EnergyCalculating the cost of a ton of mountaintop removal coal
To meet current U.S. coal demand through surface mining, an area of the Central Appalachians the size of Washington, D.C., would need to be mined every eighty-one days. This is about sixty-eight square miles — or roughly an area equal to ten city blocks mined every hour. A 1-year supply of coal would require converting about 310 square miles of the region’s mountains into surface mines.
To meet current U.S. coal demand through surface mining, an area of the Central Appalachians the size of Washington, D.C., would need to be mined every eighty-one days.
This is about sixty-eight square miles — or roughly an area equal to ten city blocks mined every hour.
A 1-year supply of coal would require converting about 310 square miles of the region’s mountains into surface mines, according to a new analysis by scientists at Duke University, Kent State University, and the Cary Institute for Ecosystem Studies.
Creating 310 square miles of mountaintop mine would pollute about 2,300 kilometers of
Appalachian streams and cause the loss of carbon sequestration by trees and soils equal to the greenhouse gases produced in a year by 33,600 average U.S. single-family homes, the study found.
A Duke University release reports that the study, published in PLOS ONE, is “the first to put an environmental price tag on mountaintop removal coal,” said Brian D. Lutz, assistant professor of biogeochemistry at Kent State, who began the analysis as a postdoctoral research associate at Duke’s Nicholas School of the Environment last year.
While many studies have documented the severity of surface mining’s impacts on local ecosystems, few have quantified the region-wide extent of the damage and provided the metrics needed to weigh the environmental costs of mountaintop mining against its economic benefits, Lutz said.
“This is a critical shortcoming,” Lutz said, “since even the most severe impacts may be tolerated if we believe they are sufficiently limited in extent.”

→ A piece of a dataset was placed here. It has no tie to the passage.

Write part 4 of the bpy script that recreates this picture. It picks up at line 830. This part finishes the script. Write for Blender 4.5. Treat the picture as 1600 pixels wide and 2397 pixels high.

To help fill the data gap, the study’s authors used satellite images and historical county-by-county coal production data to measure the total area of land mined and coal removed in the Central Appalachian coalfields between 1985 and 2005.
They found that cumulative coal production during the 20-year period totaled 1.93 billion tons, or about two years’ worth of current U.S. coal demand. To access the coal, nearly 2,000 square kilometers of land was mined — an area similar in size to the Great Smoky Mountains National Park.
The team calculated the average per-ton environmental costs of this activity by using previously reported assessments of the extent of stream impairment and loss of carbon sequestration potential associated with every hectare of land mined.
“Given 11,500 tons of coal was produced for every hectare of land disturbed, we estimate 0.25 centimeters of stream length was impaired and 193 grams of potential carbon sequestration was lost for every ton of coal extracted,” said Emily S. Bernhardt, associate professor of biogeochemistry at Duke’s Nicholas School of the Environment.
That does not sound like much until you put it in perspective, she stressed.
“Based on the average carbon sequestration potential of formerly forested mine sites that have been reclaimed into predominantly grassland ecosystems, we calculate it would take around 5,000 years for any given hectare of reclaimed mine land to capture the same amount of carbon that is released when the coal extracted from it is burned for energy,” she said.
“Even on those rare former surface mines where forest regrowth is achieved, it would still take about 2,150 years for the carbon sequestration deficit to be erased,” said Lutz, who earned his Ph.D. from Duke in 2011.
“This analysis shows that the extent of environmental impacts of surface mining practices is staggering, particularly in terms of the relatively small amount of coal that is produced,” said William H. Schlesinger, president of the Cary Institute of Ecosystem Studies in Millbrook, New York. Schlesinger is James B. Duke Professor Emeritus of Biogeochemistry and former dean of Duke’s Nicholas School.
“Tremendous environmental capital costs are being incurred for only modest energy gains,” he said.
The release notes that the new study is the latest in an ongoing effort by Duke-affiliated scientists better to understand the environmental and human health consequences of mountaintop mining. Funding for the initiative comes from the Foundation for the Carolinas.